Wie soll ich das nun angehen? Mir wird schon mulmig, wenn ich irgendwo sitze und ein anderer Hund kommt um die Ecke ... ich versuche ruhig zu bleiben, die Lage erstmal zu ignorieren - aber wenn der Terrorzwerg anfängt, bin ich natürlich im Handlungszwang. Was soll ich in dem Moment tun?! Wie reagiere ich richtig?
Es ist übrigens egal, ob ich alleine mit ihm bin oder mein Mann und Charly dabei sind, oder wir in unserer Freilaufgruppe sind und kurz angeleint haben, weil uns jemand mit einem angeleinten Hund entgegen kommt. Winston muss dumm machen ...
Freue mich über jede Idee, wie ich das in den Griff bekommen kann. Im Moment weiß ich einfach nicht wo ich ansetzen soll.

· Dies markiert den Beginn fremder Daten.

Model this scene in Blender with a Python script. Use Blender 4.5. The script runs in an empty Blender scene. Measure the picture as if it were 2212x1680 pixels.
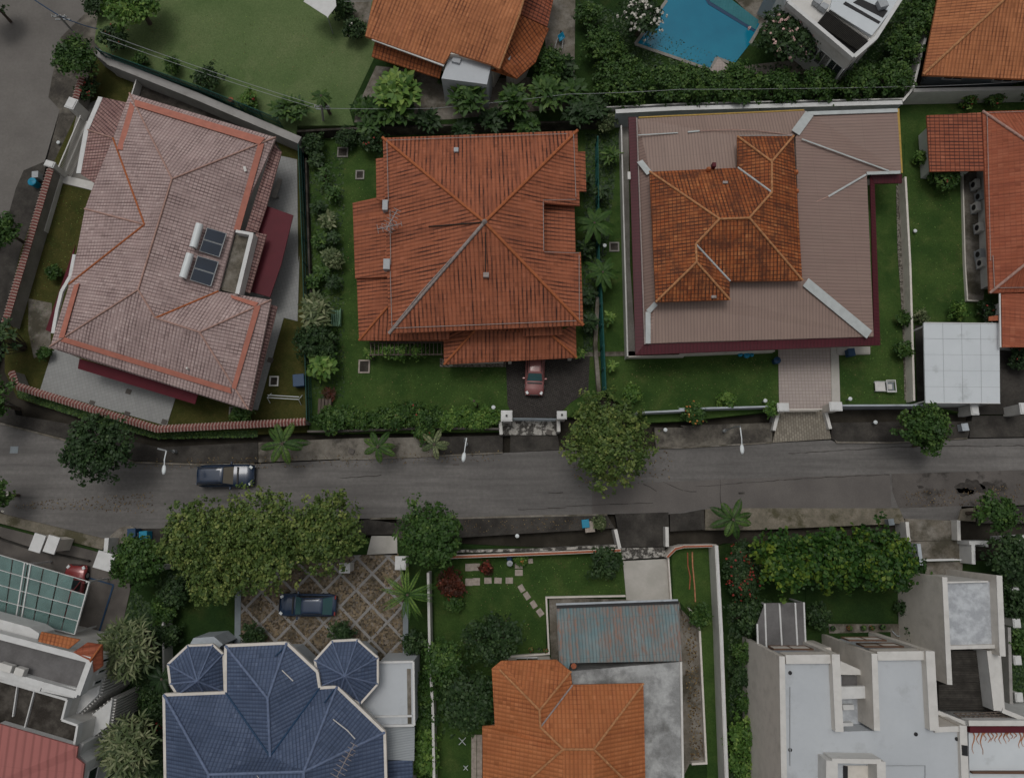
import bpy, math, random
import numpy as np
from mathutils import Vector
from mathutils.geometry import tessellate_polygon
random.seed(7); RNG = np.random.default_rng(7)
S = bpy.context.scene; COL = S.collection; R = math.radians

# ---------------------------------------------------------------- camera, sky, sun
CAM_H = 60.0; TILT = R(10.4); F = 1475.0
cam_d = bpy.data.cameras.new('camera'); cam = bpy.data.objects.new('camera', cam_d); COL.objects.link(cam)
cam.location = (0, 0, CAM_H); cam.rotation_euler = (TILT, 0, 0)
cam_d.sensor_width = 36; cam_d.lens = 36 * F / 2212; cam_d.clip_end = 3000; cam_d.clip_start = 1
S.camera = cam
S.view_settings.view_transform = 'Standard'; S.view_settings.look = 'None'
S.view_settings.gamma = 1; S.view_settings.exposure = -0.98
w = bpy.data.worlds.new('World'); S.world = w; w.use_nodes = True
wt = w.node_tree; bgn = wt.nodes['Background']; sky = wt.nodes.new('ShaderNodeTexSky')
sky.sky_type = 'NISHITA'; sky.sun_disc = False; SUN_E, SUN_R = R(72), R(-20)
sky.sun_elevation = SUN_E; sky.sun_rotation = SUN_R; sky.dust_density = 6; sky.air_density = 1.0; sky.ozone_density = 1.0
hs = wt.nodes.new('ShaderNodeHueSaturation'); hs.inputs['Saturation'].default_value = .12; wt.links.new(sky.outputs[0], hs.inputs['Color']); wt.links.new(hs.outputs[0], bgn.inputs[0]); bgn.inputs[1].default_value = 0.13
sd = bpy.data.lights.new('sun', 'SUN'); sd.energy = 1.1; sd.angle = R(20); sd.color = (1, .95, .88)
so = bpy.data.objects.new('sun', sd); COL.objects.link(so)
sun_dir = Vector((math.sin(SUN_R) * math.cos(SUN_E), math.cos(SUN_R) * math.cos(SUN_E), math.sin(SUN_E)))
so.rotation_euler = sun_dir.to_track_quat('Z', 'Y').to_euler()

# ---------------------------------------------------------------- measuring: survey sheets -> metres
# Sheets A..I are 3x3 detail sheets of the survey picture, O the overview; a point read on a sheet plus a height gives x, y, z
SH = {}
for i, k in enumerate('ABCDEFGHI'):
    SH[k] = ((0, 734.5, 1469)[i % 3], (0, 553, 1109.5)[i // 3], .3395)
SH['O'] = (0, 0, 1.0)
def pix(x, y, z=0.0):
    u = (x - 1106) / F; v = (y - 840) / F
    d = math.cos(TILT) + v * math.sin(TILT); t = (CAM_H - z) / d
    return Vector((u * t, (math.sin(TILT) - v * math.cos(TILT)) * t, z))
def W(s, z=0.0):
    """'A10,20 30,40@2' -> list of points; the sheet letter carries over, @z overrides the height"""
    out = []; k = 'O'
    for tok in s.split():
        if tok[0].isalpha(): k = tok[0]; tok = tok[1:]
        zz = z
        if '@' in tok: tok, q = tok.split('@'); zz = float(q)
        x, y = tok.split(','); o = SH[k]
        out.append(pix(o[0] + float(x) * o[2], o[1] + float(y) * o[2], zz))
    return out
def W1(s, z=0.0): return W(s, z)[0]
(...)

Ach ja, in der Hundeschule sind wir seit ein paar Wochen - und zwar explizit im Gruppentraining. Wenn wir dort ankommen ist Winston noch sehr aufgeregt (wie eigentlich die meisten Hunde dort) ... aber es wird besser. Wenn die ersten stressigen 10 Minuten rum sind, sinkt sein Aufregungslevel schnell ab ... Leinenkontakt gibts da natürlich keinen und es wird auf Abstand geachtet. Er kann sich dann auch wieder auf mich konzentrieren und die Übungen klappen dann auch recht gut.
Noch ein Nachtrag. Probleme mit Menschen gibts zu 99,9% keine - Winston ist aufgeschlossen und lässt sich auch gerne durchknuddeln von Bekannten. Aber Menschen, die seltsam in der Landschaft stehen, also jemand steht zB auf dem einsamen Waldweg und beobachtet mit einem Fernglas irgendwas, werden auch misstrauisch begrummelt und auch mal verbellt ... bei solchen Menschen allerdings geht er dann eher zurück, also nicht nach vorne - auch mag er es nicht, wenn Kinder auf ihn zugehen, um ihn nach meiner Erlaubnis zu streicheln. Er versucht Abstand rein zu bringen, zeigt eher ängstliches und unsicheres Verhalten.